4. Membentuk Imaji Jokowi Pasca-Kepresidenan
Dengan menyerang reputasi akademik, mereka mencoba mengaburkan warisan politik dan sosial yang dibangun selama 10 tahun Jokowi memimpin.
Pelajaran dari Proses Ini
Selama menjabat maupun setelahnya, Jokowi telah menunjukkan bahwa dirinya tidak pernah menghindari proses hukum. Ia tidak membalas para pelapor dengan tuntutan balik, melainkan menyerahkan semuanya kepada aparat penegak hukum dan lembaga yudikatif. Dari sini, kita bisa belajar beberapa hal penting:
Hukum Harus Menjadi Penjaga Rasionalitas Demokrasi
Ketika hoaks menjadi senjata politik, hukum harus hadir sebagai pelurus fakta.

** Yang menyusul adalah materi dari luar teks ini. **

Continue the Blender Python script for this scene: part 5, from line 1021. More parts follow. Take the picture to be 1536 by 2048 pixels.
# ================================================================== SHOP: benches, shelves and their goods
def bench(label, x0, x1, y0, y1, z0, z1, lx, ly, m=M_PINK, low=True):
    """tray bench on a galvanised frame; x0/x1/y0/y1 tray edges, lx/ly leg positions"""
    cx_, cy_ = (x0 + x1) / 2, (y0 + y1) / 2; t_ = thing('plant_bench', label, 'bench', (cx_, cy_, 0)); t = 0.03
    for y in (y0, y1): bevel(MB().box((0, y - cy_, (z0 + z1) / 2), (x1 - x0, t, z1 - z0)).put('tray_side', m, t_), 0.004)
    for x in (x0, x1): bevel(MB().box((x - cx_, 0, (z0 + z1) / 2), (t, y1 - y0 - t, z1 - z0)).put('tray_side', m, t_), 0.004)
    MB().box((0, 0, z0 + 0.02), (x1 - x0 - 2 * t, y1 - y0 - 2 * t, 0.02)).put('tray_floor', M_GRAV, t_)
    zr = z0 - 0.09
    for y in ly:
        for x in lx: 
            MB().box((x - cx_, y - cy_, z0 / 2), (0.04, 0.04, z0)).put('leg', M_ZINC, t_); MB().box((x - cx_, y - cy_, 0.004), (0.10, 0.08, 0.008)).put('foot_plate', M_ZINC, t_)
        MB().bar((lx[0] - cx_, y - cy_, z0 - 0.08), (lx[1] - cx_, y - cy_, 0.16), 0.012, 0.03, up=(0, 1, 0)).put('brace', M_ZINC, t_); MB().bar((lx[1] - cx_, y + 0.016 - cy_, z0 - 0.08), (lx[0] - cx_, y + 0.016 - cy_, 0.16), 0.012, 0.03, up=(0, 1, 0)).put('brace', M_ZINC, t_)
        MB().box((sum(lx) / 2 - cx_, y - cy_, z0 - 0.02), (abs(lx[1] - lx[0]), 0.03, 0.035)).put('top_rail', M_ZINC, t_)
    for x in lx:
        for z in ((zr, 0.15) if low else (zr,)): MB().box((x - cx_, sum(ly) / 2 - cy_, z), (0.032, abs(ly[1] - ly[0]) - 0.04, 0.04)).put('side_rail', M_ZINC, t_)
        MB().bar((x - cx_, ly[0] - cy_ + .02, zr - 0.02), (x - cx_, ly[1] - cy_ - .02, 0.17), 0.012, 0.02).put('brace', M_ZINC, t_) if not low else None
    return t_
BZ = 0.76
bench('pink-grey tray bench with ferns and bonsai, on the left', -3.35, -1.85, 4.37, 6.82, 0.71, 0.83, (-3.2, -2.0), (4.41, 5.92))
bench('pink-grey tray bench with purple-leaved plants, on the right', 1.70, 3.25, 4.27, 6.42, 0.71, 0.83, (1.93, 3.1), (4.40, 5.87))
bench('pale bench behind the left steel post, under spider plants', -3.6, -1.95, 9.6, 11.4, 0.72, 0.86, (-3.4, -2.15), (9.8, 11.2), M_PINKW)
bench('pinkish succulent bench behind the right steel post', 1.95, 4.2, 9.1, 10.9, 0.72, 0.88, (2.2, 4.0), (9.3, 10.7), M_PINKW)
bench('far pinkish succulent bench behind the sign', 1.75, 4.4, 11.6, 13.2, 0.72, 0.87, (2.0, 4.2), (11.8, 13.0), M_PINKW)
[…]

Kritik Harus Berbasis Data, Bukan Narasi Pribadi
Demokrasi membutuhkan oposisi yang kuat, tapi juga yang bertanggung jawab secara intelektual dan moral.
Masyarakat Harus Melek Literasi Informasi
Jangan biarkan humor, editan video, atau potongan pernyataan menggiring opini kita tanpa verifikasi.
Jangan Normalisasi Ketidakwarasan Politik
Jika candaan bisa dijadikan bukti hukum, maka batas antara kebebasan berpendapat dan penyebaran kebohongan menjadi kabur.